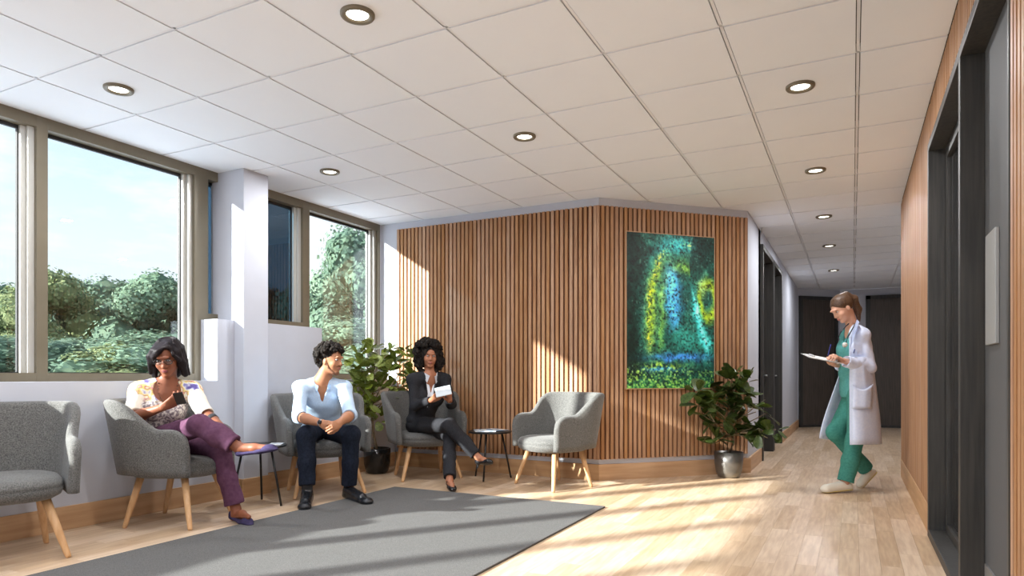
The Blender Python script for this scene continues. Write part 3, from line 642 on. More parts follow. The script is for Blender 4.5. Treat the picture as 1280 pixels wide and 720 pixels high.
# ---------------------------------------------------------------- people: signed-distance bodies turned into one mesh each
def arr(v): return np.array(tuple(v), dtype=np.float32)
def unit(v): v = np.asarray(v, dtype=np.float32); return v/(np.linalg.norm(v)+1e-9)
class Shape:
    def __init__(s): s.p = []
    def cone(s, a, b, ra, rb, k=.012, op='u', n=None, sq=1.0):
        """tapered capsule; n/sq flattens (sq<1) or widens the section along n"""
        a, b = arr(a), arr(b); R = max(ra, rb)*max(1, sq)+.01
        def f(X):
            ba = b-a; pa = [X[i]-a[i] for i in range(3)]
            t = np.clip((pa[0]*ba[0]+pa[1]*ba[1]+pa[2]*ba[2])/max(1e-9, float(ba@ba)), 0, 1)
            q = [pa[i]-t*ba[i] for i in range(3)]
            if n is not None:
                m = unit(n); c = (q[0]*m[0]+q[1]*m[1]+q[2]*m[2])*(1/sq-1); q = [q[i]+c*m[i] for i in range(3)]
            return (np.sqrt(q[0]**2+q[1]**2+q[2]**2)-(ra+(rb-ra)*t))*(min(1, sq))
        s.p.append((f, np.minimum(a, b)-R, np.maximum(a, b)+R, k, op)); return s
    def ell(s, c, ax, r, k=.012, op='u'):
        c = arr(c); A = np.array([unit(a) for a in ax]); r = np.array(r, dtype=np.float32); R = (np.abs(A.T)*r).sum(1)+.01
        def f(X):
            p = [X[i]-c[i] for i in range(3)]
            q = [(A[j][0]*p[0]+A[j][1]*p[1]+A[j][2]*p[2])/r[j] for j in range(3)]
            k0 = np.sqrt(q[0]**2+q[1]**2+q[2]**2); k1 = np.sqrt((q[0]/r[0])**2+(q[1]/r[1])**2+(q[2]/r[2])**2)+1e-6
            return k0*(k0-1)/k1
        s.p.append((f, c-R, c+R, k, op)); return s
    def chain(s, pts, rs, **k):
        for i in range(len(pts)-1): s.cone(pts[i], pts[i+1], rs[i], rs[i+1], **k)
        return s
    def fn(s, f, lo, hi, k=.004, op='s'):
        s.p.append((f, arr(lo), arr(hi), k, op)); return s
    def build(s, name, m, parent, h=.006, noise=None, smooth=1):
        us = [q for q in s.p if q[4] == 'u']
        lo = np.min([q[1] for q in us], 0)-.03; hi = np.max([q[2] for q in us], 0)+.03
        n = np.ceil((hi-lo)/h).astype(int)+1
        D = np.full(tuple(n), .05, dtype=np.float32)
        ax = [(lo[i]+h*np.arange(n[i])).astype(np.float32) for i in range(3)]
        for f, a, b, k, op in s.p:
            mg = k+3*h
            i0 = np.maximum(0, np.floor((a-mg-lo)/h).astype(int)); i1 = np.minimum(n, np.ceil((b+mg-lo)/h).astype(int)+1)
            if (i1 <= i0).any(): continue
            sl = tuple(slice(i0[i], i1[i]) for i in range(3))
            X = [ax[0][sl[0]][:, None, None], ax[1][sl[1]][None, :, None], ax[2][sl[2]][None, None, :]]
            d = f(X); v = D[sl]
            if op == 'u':
                hh = np.clip(.5+.5*(v-d)/k, 0, 1); D[sl] = v*(1-hh)+d*hh-k*hh*(1-hh)
            elif op == 's': D[sl] = np.maximum(v, -d)
            elif op == 'ss':
                hh = np.clip(.5-.5*(v+d)/k, 0, 1); D[sl] = v*(1-hh)+(-d)*hh+k*hh*(1-hh)
        V, Q = nets(D, lo, h)
        for _ in range(smooth):            # light relaxation
            acc = np.zeros_like(V); cnt = np.zeros(len(V))
            for a, b in ((0, 1), (1, 2), (2, 3), (3, 0)):
                np.add.at(acc, Q[:, a], V[Q[:, b]]); np.add.at(acc, Q[:, b], V[Q[:, a]]); np.add.at(cnt, Q[:, a], 1); np.add.at(cnt, Q[:, b], 1)
            V = V*.5+.5*acc/np.maximum(cnt, 1)[:, None]
        if noise:
            nr = np.zeros_like(V); fn = np.cross(V[Q[:, 2]]-V[Q[:, 0]], V[Q[:, 3]]-V[Q[:, 1]])
            for a in range(4): np.add.at(nr, Q[:, a], fn)
            nr /= np.linalg.norm(nr, axis=1)[:, None]+1e-9
            amp, freq, seed = noise; r = np.random.default_rng(seed); d = np.zeros(len(V))
            for k in range(7):
                w_ = r.normal(size=3)*freq; d += np.sin(V@w_+r.uniform(0, 6)+1.5*np.sin(V@(r.normal(size=3)*freq*.5)))
            V = V+nr*(d*amp/3)[:, None]
        me = bpy.data.meshes.new(name); nv, nq = len(V), len(Q)
        org = parent.location if parent else Vector((0, 0, 0)); V = V-arr(org)
        me.vertices.add(nv); me.vertices.foreach_set('co', V.astype(np.float32).ravel())
        me.loops.add(nq*4); me.loops.foreach_set('vertex_index', Q.astype(np.int32).ravel())
        me.polygons.add(nq); me.polygons.foreach_set('loop_start', np.arange(0, nq*4, 4, dtype=np.int32)); me.update(calc_edges=True)
        me.polygons.foreach_set('use_smooth', [True]*nq); me.materials.append(m)
        return link(bpy.data.objects.new(name, me), parent)
def nets(D, lo, h):
    I = D < 0; nx, ny, nz = D.shape
    cnt = np.zeros((nx-1, ny-1, nz-1), dtype=np.int8)
    for i in (0, 1):
        for j in (0, 1):
            for k in (0, 1): cnt += I[i:nx-1+i, j:ny-1+j, k:nz-1+k]
    C = np.argwhere((cnt > 0) & (cnt < 8)); idx = np.full(cnt.shape, -1, dtype=np.int32); idx[C[:, 0], C[:, 1], C[:, 2]] = np.arange(len(C))
    S = np.zeros((len(C), 3)); n = np.zeros(len(C))
    cr = [(i, j, k) for i in (0, 1) for j in (0, 1) for k in (0, 1)]
    for a in cr:
        for ax in range(3):
            if a[ax]: continue
            b = list(a); b[ax] = 1
            da = D[C[:, 0]+a[0], C[:, 1]+a[1], C[:, 2]+a[2]]; db = D[C[:, 0]+b[0], C[:, 1]+b[1], C[:, 2]+b[2]]
            x = (da < 0) != (db < 0); t = np.where(x, da/np.where(x, da-db, 1), 0)
            p = np.array(a, dtype=float)[None, :].repeat(len(C), 0); p[:, ax] += t
            S[x] += p[x]; n[x] += 1
    V = (C+S/n[:, None])*h+lo; Q = []
    for ax in range(3):
        sh = [slice(None)]*3; a = list(sh); b = list(sh); a[ax] = slice(0, -1); b[ax] = slice(1, None)
        E = np.argwhere(I[tuple(a)] != I[tuple(b)]); o = [k for k in range(3) if k != ax]
        E = E[(E[:, o[0]] > 0) & (E[:, o[1]] > 0) & (E[:, o[0]] < D.shape[o[0]]-1) & (E[:, o[1]] < D.shape[o[1]]-1)]
        def cell(d0, d1): e = E.copy(); e[:, o[0]] += d0; e[:, o[1]] += d1; return idx[e[:, 0], e[:, 1], e[:, 2]]
        q = np.stack([cell(-1, -1), cell(0, -1), cell(0, 0), cell(-1, 0)], 1)
        flip = I[E[:, 0], E[:, 1], E[:, 2]]
        if ax == 1: flip = ~flip
        q[~flip] = q[~flip][:, ::-1]; Q.append(q)
    Q = np.concatenate(Q); Q = Q[(Q >= 0).all(1)]
    return V, Q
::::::
=== Task goal ===
Make an exact copy of the whole listing, but don't bring over any pictures.

=== Answer to the task ===
The Blender Python script for this scene continues. Write part 3, from line 642 on. More parts follow. The script is for Blender 4.5. Treat the picture as 1280 pixels wide and 720 pixels high.
# ---------------------------------------------------------------- people: signed-distance bodies turned into one mesh each
def arr(v): return np.array(tuple(v), dtype=np.float32)
def unit(v): v = np.asarray(v, dtype=np.float32); return v/(np.linalg.norm(v)+1e-9)
class Shape:
    def __init__(s): s.p = []
    def cone(s, a, b, ra, rb, k=.012, op='u', n=None, sq=1.0):
        """tapered capsule; n/sq flattens (sq<1) or widens the section along n"""
        a, b = arr(a), arr(b); R = max(ra, rb)*max(1, sq)+.01
        def f(X):
            ba = b-a; pa = [X[i]-a[i] for i in range(3)]
            t = np.clip((pa[0]*ba[0]+pa[1]*ba[1]+pa[2]*ba[2])/max(1e-9, float(ba@ba)), 0, 1)
            q = [pa[i]-t*ba[i] for i in range(3)]
            if n is not None:
                m = unit(n); c = (q[0]*m[0]+q[1]*m[1]+q[2]*m[2])*(1/sq-1); q = [q[i]+c*m[i] for i in range(3)]
            return (np.sqrt(q[0]**2+q[1]**2+q[2]**2)-(ra+(rb-ra)*t))*(min(1, sq))
        s.p.append((f, np.minimum(a, b)-R, np.maximum(a, b)+R, k, op)); return s
    def ell(s, c, ax, r, k=.012, op='u'):
        c = arr(c); A = np.array([unit(a) for a in ax]); r = np.array(r, dtype=np.float32); R = (np.abs(A.T)*r).sum(1)+.01
        def f(X):
            p = [X[i]-c[i] for i in range(3)]
            q = [(A[j][0]*p[0]+A[j][1]*p[1]+A[j][2]*p[2])/r[j] for j in range(3)]
            k0 = np.sqrt(q[0]**2+q[1]**2+q[2]**2); k1 = np.sqrt((q[0]/r[0])**2+(q[1]/r[1])**2+(q[2]/r[2])**2)+1e-6
            return k0*(k0-1)/k1
        s.p.append((f, c-R, c+R, k, op)); return s
    def chain(s, pts, rs, **k):
        for i in range(len(pts)-1): s.cone(pts[i], pts[i+1], rs[i], rs[i+1], **k)
        return s
    def fn(s, f, lo, hi, k=.004, op='s'):
        s.p.append((f, arr(lo), arr(hi), k, op)); return s
    def build(s, name, m, parent, h=.006, noise=None, smooth=1):
        us = [q for q in s.p if q[4] == 'u']
        lo = np.min([q[1] for q in us], 0)-.03; hi = np.max([q[2] for q in us], 0)+.03
        n = np.ceil((hi-lo)/h).astype(int)+1
        D = np.full(tuple(n), .05, dtype=np.float32)
        ax = [(lo[i]+h*np.arange(n[i])).astype(np.float32) for i in range(3)]
        for f, a, b, k, op in s.p:
            mg = k+3*h
            i0 = np.maximum(0, np.floor((a-mg-lo)/h).astype(int)); i1 = np.minimum(n, np.ceil((b+mg-lo)/h).astype(int)+1)
            if (i1 <= i0).any(): continue
            sl = tuple(slice(i0[i], i1[i]) for i in range(3))
            X = [ax[0][sl[0]][:, None, None], ax[1][sl[1]][None, :, None], ax[2][sl[2]][None, None, :]]
            d = f(X); v = D[sl]
            if op == 'u':
                hh = np.clip(.5+.5*(v-d)/k, 0, 1); D[sl] = v*(1-hh)+d*hh-k*hh*(1-hh)
            elif op == 's': D[sl] = np.maximum(v, -d)
            elif op == 'ss':
                hh = np.clip(.5-.5*(v+d)/k, 0, 1); D[sl] = v*(1-hh)+(-d)*hh+k*hh*(1-hh)
        V, Q = nets(D, lo, h)
        for _ in range(smooth):            # light relaxation
            acc = np.zeros_like(V); cnt = np.zeros(len(V))
            for a, b in ((0, 1), (1, 2), (2, 3), (3, 0)):
                np.add.at(acc, Q[:, a], V[Q[:, b]]); np.add.at(acc, Q[:, b], V[Q[:, a]]); np.add.at(cnt, Q[:, a], 1); np.add.at(cnt, Q[:, b], 1)
            V = V*.5+.5*acc/np.maximum(cnt, 1)[:, None]
        if noise:
            nr = np.zeros_like(V); fn = np.cross(V[Q[:, 2]]-V[Q[:, 0]], V[Q[:, 3]]-V[Q[:, 1]])
            for a in range(4): np.add.at(nr, Q[:, a], fn)
            nr /= np.linalg.norm(nr, axis=1)[:, None]+1e-9
            amp, freq, seed = noise; r = np.random.default_rng(seed); d = np.zeros(len(V))
            for k in range(7):
                w_ = r.normal(size=3)*freq; d += np.sin(V@w_+r.uniform(0, 6)+1.5*np.sin(V@(r.normal(size=3)*freq*.5)))
            V = V+nr*(d*amp/3)[:, None]
        me = bpy.data.meshes.new(name); nv, nq = len(V), len(Q)
        org = parent.location if parent else Vector((0, 0, 0)); V = V-arr(org)
        me.vertices.add(nv); me.vertices.foreach_set('co', V.astype(np.float32).ravel())
        me.loops.add(nq*4); me.loops.foreach_set('vertex_index', Q.astype(np.int32).ravel())
        me.polygons.add(nq); me.polygons.foreach_set('loop_start', np.arange(0, nq*4, 4, dtype=np.int32)); me.update(calc_edges=True)
        me.polygons.foreach_set('use_smooth', [True]*nq); me.materials.append(m)
        return link(bpy.data.objects.new(name, me), parent)
def nets(D, lo, h):
    I = D < 0; nx, ny, nz = D.shape
    cnt = np.zeros((nx-1, ny-1, nz-1), dtype=np.int8)
    for i in (0, 1):
        for j in (0, 1):
            for k in (0, 1): cnt += I[i:nx-1+i, j:ny-1+j, k:nz-1+k]
    C = np.argwhere((cnt > 0) & (cnt < 8)); idx = np.full(cnt.shape, -1, dtype=np.int32); idx[C[:, 0], C[:, 1], C[:, 2]] = np.arange(len(C))
    S = np.zeros((len(C), 3)); n = np.zeros(len(C))
    cr = [(i, j, k) for i in (0, 1) for j in (0, 1) for k in (0, 1)]
    for a in cr:
        for ax in range(3):
            if a[ax]: continue
            b = list(a); b[ax] = 1
            da = D[C[:, 0]+a[0], C[:, 1]+a[1], C[:, 2]+a[2]]; db = D[C[:, 0]+b[0], C[:, 1]+b[1], C[:, 2]+b[2]]
            x = (da < 0) != (db < 0); t = np.where(x, da/np.where(x, da-db, 1), 0)
            p = np.array(a, dtype=float)[None, :].repeat(len(C), 0); p[:, ax] += t
            S[x] += p[x]; n[x] += 1
    V = (C+S/n[:, None])*h+lo; Q = []
    for ax in range(3):
        sh = [slice(None)]*3; a = list(sh); b = list(sh); a[ax] = slice(0, -1); b[ax] = slice(1, None)
        E = np.argwhere(I[tuple(a)] != I[tuple(b)]); o = [k for k in range(3) if k != ax]
        E = E[(E[:, o[0]] > 0) & (E[:, o[1]] > 0) & (E[:, o[0]] < D.shape[o[0]]-1) & (E[:, o[1]] < D.shape[o[1]]-1)]
        def cell(d0, d1): e = E.copy(); e[:, o[0]] += d0; e[:, o[1]] += d1; return idx[e[:, 0], e[:, 1], e[:, 2]]
        q = np.stack([cell(-1, -1), cell(0, -1), cell(0, 0), cell(-1, 0)], 1)
        flip = I[E[:, 0], E[:, 1], E[:, 2]]
        if ax == 1: flip = ~flip
        q[~flip] = q[~flip][:, ::-1]; Q.append(q)
    Q = np.concatenate(Q); Q = Q[(Q >= 0).all(1)]
    return V, Q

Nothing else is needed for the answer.